Ouverture de négociations pour une nouvelle Convention sur l'intelligence artificielle
Dans une opinion en date du 13 octobre 2022, le Comité européen de la protection des données (CEPD) a indiqué l’ouverture prochaine de négociations au sein du Conseil de l’Europe pour une Convention européenne sur l’Intelligence artificielle (IA), droits de l’homme, démocratie et État de droit.
Pour le CEPD, il s’agit d’une excellente opportunité de compléter et d'enrichir le règlement de la Commission Européenne sur l’Intelligence artificielle, tout en renforçant les droits fondamentaux des individus et en particulier le droit à la vie privée et le droit à la protection des données personnelles.
Il s’agit par ailleurs de proposer le premier outil sur l’intelligence artificielle, qui soit légalement contraignant à un niveau international et conforme aux standards et valeurs européennes.
C’est pourquoi, cette Convention devra être élaborée dans un souci de cohérence avec les instruments européens existants en matière de protection des données personnelles.
Des enjeux complexes et une réponse forte, adaptée aux risques identifiés
En pratique, le CEPD souligne que les systèmes utilisant l’IA ne doivent en aucun cas poser un risque pour l’individu quant à l’utilisation de ses données personnelles.
Très concrètement, la Commission européenne a souhaité préciser les usages interdits afin de construire une IA éthique et de confiance au sein de l'union européenne (UE).
Ainsi, compte tenu des risques extrêmement élevés posés par l'identification biométrique à distance des personnes dans les espaces publics (reconnaissance des visages, de la démarche, des empreintes digitales, de la voix, etc.), les autorités de protection des données européennes proposent que soient retirées les exceptions à l’interdiction générale.
L’avis recommande également une interdiction des systèmes biométriques utilisés aux fins de classer les individus dans des groupes basés sur l'ethnicité supposée, le sexe, l'orientation politique ou sexuelle, ou d'autres motifs pour lesquels la discrimination est interdite en vertu de l'article 21 de la Charte des droits fondamentaux de l’Union européenne.
L'utilisation de systèmes d'IA pour déduire les émotions d'une personne physique est par ailleurs considérée comme hautement indésirable et devrait également être soumise à une interdiction de principe (sauf cas très spécifiques, tels que certains objectifs de santé).
Enfin, les systèmes utilisés pour la notation sociale (« social scoring ») doivent être systématiquement interdits.
La compréhension fine du fonctionnement des systèmes d’IA devient ainsi un enjeu essentiel pour les régulateurs du numérique.
C’est pourquoi le projet de règlement sur l’IA de la Commission européenne prévoit que les systèmes d’IA à « haut risque » devront faire l’objet d’audits, qui conduiront à un « marquage CE » attestant de leur conformité (certifiés par un organisme notifié ou par contrôle interne).
Ces audits devront assurer, en amont de la mise en place des systèmes d’IA, que leurs caractéristiques sont conformes avec les exigences inscrites dans la réglementation.
Dans ce contexte, le CEPD a par ailleurs indiqué que la future Convention devrait inclure un ensemble minimal de garanties procédurales pour protéger les individus des risques liés à l’utilisation de systèmes basés sur l’IA.
La CNIL comme autorité de contrôle des systèmes utilisant l'IA
La question s’est alors posée de définir une autorité de contrôle capable de jouer un rôle d’autorité de coordination et de supervision.
En France, c’est la Cnil qui remplira ce rôle.
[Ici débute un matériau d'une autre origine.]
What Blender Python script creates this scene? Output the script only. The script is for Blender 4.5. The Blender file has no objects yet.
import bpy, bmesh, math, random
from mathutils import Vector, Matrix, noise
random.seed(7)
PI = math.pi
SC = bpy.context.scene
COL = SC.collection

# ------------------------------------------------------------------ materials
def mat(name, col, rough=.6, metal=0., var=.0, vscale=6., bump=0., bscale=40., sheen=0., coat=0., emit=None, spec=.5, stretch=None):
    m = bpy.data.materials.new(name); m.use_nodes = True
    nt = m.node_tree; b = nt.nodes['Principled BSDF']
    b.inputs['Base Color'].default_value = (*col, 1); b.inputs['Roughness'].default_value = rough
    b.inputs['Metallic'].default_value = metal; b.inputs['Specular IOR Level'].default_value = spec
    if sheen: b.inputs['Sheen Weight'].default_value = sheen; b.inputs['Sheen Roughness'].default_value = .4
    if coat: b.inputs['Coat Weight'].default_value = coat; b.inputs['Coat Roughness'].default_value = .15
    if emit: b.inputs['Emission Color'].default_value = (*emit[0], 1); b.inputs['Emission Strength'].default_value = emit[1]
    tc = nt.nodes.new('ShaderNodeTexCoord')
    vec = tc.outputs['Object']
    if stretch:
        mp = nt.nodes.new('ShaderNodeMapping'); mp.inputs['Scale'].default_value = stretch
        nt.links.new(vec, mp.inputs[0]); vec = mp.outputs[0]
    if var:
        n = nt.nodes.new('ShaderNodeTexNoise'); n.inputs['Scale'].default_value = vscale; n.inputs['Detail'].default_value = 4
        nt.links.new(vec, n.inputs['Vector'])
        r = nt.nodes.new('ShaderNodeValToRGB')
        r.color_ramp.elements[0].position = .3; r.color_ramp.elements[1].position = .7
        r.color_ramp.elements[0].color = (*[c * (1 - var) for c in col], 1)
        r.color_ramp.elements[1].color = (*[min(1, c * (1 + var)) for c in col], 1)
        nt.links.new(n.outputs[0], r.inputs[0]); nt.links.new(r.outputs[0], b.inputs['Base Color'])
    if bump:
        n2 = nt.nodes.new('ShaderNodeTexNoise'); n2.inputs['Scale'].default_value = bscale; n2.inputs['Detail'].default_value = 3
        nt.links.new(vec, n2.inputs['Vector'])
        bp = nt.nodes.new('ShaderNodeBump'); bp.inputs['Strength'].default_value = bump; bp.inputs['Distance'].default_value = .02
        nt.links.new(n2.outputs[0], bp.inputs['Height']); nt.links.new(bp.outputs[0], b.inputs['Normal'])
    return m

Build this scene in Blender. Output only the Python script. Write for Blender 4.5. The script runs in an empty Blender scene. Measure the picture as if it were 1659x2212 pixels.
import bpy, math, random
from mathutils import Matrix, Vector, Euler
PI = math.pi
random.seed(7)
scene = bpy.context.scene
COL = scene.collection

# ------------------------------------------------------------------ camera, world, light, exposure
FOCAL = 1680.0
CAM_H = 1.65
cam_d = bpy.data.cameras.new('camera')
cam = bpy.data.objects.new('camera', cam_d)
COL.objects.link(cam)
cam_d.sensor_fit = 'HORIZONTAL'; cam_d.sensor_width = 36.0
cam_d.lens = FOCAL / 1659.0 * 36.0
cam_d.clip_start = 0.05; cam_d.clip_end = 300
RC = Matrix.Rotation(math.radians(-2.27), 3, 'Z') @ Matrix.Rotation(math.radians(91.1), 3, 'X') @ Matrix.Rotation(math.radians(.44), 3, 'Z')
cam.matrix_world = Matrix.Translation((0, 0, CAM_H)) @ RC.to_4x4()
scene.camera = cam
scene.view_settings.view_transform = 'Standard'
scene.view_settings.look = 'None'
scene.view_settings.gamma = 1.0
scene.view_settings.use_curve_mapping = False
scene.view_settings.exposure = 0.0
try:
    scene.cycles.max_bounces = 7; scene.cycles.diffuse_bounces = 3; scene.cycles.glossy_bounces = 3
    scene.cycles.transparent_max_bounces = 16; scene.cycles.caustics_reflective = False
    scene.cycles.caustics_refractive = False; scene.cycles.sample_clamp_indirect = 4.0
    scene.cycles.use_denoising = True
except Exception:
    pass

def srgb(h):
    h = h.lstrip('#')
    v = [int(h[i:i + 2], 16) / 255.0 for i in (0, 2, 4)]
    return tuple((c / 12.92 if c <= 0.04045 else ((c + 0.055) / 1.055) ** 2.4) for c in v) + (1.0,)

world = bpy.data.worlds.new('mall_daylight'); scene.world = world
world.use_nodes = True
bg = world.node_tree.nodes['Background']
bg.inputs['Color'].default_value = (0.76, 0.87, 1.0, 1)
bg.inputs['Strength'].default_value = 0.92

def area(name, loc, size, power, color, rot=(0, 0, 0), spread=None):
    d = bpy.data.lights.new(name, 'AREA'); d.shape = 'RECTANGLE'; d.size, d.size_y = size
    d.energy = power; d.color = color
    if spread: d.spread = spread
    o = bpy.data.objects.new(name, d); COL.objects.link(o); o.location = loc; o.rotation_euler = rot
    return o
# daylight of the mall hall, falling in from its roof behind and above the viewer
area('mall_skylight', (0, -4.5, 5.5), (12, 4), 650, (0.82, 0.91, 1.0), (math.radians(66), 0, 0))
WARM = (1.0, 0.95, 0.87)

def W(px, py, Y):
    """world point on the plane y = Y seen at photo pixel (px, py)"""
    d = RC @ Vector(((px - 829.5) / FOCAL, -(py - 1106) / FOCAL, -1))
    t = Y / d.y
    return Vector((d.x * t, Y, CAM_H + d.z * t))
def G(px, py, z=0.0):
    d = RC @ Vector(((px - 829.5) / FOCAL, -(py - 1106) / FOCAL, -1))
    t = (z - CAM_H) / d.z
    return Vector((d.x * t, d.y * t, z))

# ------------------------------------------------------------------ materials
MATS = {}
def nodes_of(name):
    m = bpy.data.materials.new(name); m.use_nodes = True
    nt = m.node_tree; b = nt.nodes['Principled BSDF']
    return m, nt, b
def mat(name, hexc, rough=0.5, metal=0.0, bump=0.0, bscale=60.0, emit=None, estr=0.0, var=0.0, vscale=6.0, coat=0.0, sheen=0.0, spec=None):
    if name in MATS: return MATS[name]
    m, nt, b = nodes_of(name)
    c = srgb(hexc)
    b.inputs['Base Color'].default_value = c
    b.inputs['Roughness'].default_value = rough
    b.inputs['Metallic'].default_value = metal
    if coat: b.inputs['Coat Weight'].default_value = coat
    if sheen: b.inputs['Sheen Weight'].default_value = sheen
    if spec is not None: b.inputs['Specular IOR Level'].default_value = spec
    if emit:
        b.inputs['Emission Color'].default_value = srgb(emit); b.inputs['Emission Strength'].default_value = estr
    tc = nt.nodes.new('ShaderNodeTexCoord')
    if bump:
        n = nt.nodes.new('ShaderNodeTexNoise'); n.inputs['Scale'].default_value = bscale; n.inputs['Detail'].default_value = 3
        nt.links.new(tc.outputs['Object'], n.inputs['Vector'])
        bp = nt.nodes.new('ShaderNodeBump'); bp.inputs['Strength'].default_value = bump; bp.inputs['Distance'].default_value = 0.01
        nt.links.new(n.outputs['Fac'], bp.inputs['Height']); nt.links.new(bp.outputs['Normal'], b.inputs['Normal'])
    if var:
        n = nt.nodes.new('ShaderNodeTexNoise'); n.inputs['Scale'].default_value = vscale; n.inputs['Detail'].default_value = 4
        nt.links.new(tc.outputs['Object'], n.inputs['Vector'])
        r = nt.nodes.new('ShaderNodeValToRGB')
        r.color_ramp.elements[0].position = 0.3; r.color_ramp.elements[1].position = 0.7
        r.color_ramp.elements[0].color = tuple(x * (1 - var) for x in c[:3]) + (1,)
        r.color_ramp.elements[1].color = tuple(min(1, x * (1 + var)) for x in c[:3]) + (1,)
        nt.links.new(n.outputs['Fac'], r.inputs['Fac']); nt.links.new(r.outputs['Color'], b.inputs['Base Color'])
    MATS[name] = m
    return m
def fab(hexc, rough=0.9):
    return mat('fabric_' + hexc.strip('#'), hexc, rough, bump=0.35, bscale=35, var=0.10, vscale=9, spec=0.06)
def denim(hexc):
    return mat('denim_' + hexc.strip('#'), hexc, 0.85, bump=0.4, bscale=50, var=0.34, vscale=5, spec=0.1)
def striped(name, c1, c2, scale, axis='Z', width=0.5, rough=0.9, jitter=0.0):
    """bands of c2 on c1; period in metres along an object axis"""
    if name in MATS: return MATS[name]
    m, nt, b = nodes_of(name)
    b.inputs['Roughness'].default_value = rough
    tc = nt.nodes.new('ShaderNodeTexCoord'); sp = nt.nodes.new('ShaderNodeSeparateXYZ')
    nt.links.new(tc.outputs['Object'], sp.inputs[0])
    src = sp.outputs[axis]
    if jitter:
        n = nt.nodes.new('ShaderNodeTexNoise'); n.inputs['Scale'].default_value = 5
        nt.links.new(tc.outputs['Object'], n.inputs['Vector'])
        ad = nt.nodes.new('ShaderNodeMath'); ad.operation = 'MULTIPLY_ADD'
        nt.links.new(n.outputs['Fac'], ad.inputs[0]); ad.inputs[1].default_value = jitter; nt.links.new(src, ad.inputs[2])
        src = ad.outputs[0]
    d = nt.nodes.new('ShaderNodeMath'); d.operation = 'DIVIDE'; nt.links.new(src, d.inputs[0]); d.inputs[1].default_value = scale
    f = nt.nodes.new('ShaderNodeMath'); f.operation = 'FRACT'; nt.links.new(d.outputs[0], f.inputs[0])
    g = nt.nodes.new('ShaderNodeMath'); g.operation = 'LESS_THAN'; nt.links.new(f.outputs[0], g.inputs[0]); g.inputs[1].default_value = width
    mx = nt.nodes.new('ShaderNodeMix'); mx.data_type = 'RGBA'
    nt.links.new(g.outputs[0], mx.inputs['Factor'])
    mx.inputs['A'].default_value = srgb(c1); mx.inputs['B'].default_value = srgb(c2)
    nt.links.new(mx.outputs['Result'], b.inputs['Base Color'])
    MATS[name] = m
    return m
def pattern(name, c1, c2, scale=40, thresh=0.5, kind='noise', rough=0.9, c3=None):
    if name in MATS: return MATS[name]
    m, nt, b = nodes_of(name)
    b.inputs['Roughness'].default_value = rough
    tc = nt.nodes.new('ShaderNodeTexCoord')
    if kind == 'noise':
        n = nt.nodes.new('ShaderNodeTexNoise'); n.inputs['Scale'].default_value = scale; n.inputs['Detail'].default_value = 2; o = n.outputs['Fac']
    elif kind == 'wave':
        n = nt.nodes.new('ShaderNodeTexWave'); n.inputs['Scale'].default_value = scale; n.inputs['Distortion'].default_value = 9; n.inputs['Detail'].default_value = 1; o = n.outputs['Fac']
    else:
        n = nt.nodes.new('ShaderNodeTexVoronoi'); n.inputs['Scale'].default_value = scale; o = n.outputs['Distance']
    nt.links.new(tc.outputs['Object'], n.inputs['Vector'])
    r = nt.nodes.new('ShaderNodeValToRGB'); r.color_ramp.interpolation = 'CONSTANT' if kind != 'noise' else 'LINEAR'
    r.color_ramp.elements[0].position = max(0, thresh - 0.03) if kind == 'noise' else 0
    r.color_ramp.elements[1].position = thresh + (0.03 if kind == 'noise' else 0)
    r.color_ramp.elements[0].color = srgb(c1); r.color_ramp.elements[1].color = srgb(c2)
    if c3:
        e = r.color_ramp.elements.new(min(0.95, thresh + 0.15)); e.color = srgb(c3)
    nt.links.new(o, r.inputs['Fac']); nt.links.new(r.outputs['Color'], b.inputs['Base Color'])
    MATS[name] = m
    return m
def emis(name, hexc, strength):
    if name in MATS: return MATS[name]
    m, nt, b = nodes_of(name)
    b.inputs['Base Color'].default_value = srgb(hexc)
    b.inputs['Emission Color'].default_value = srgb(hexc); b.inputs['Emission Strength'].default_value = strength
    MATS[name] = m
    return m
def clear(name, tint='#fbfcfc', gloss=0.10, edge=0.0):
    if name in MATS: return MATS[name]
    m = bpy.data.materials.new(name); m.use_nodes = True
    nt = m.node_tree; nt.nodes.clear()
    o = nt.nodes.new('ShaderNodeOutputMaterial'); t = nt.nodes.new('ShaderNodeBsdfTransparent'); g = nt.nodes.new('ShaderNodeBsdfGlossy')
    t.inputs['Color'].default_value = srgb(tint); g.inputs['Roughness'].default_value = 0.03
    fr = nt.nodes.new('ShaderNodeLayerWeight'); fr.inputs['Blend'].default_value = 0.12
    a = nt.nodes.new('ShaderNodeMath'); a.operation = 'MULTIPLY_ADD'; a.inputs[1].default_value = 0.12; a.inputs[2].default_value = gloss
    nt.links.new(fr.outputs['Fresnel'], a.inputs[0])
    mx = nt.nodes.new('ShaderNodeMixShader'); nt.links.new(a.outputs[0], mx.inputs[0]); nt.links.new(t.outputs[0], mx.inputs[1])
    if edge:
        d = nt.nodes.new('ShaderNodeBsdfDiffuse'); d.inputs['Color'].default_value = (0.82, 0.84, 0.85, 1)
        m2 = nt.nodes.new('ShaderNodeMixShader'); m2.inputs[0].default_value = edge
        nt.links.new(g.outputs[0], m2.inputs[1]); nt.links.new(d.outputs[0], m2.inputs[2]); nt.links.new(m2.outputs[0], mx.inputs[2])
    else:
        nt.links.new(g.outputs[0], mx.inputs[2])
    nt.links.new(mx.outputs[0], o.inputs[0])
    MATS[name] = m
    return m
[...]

Le Conseil d’État a proposé cette approche dès l’été 2022, dans le cadre de la future règlementation sur l’IA. Il a, à ce titre, souligné « la très forte adhérence entre la régulation des systèmes d'IA [à venir] et celle des données, en particulier des données à caractère personnel ».
Amenée à se transformer en profondeur pour face à ce nouveau défi que représente le contrôle des systèmes d’AI, la CNIL se doit d’anticiper ses futures prérogatives tout en tout en renforçant ses capacités à supporter l’essor des traitements de données personnelles fondés sur l’IA dans les prochaines années.
Par conséquent, afin de solidifier ses capacités de contrôle pour s’adapter aux nouvelles pratiques, la CNIL s’intéresse déjà aux outils d’audit des systèmes d’IA.
Dans une quasi logique de privacy by design, la CNIL articulerait dès lors une application optimale des futurs instruments européens sur l’IA et la constitution d’un écosystème européen de l’intelligence artificielle favorable à l’innovation.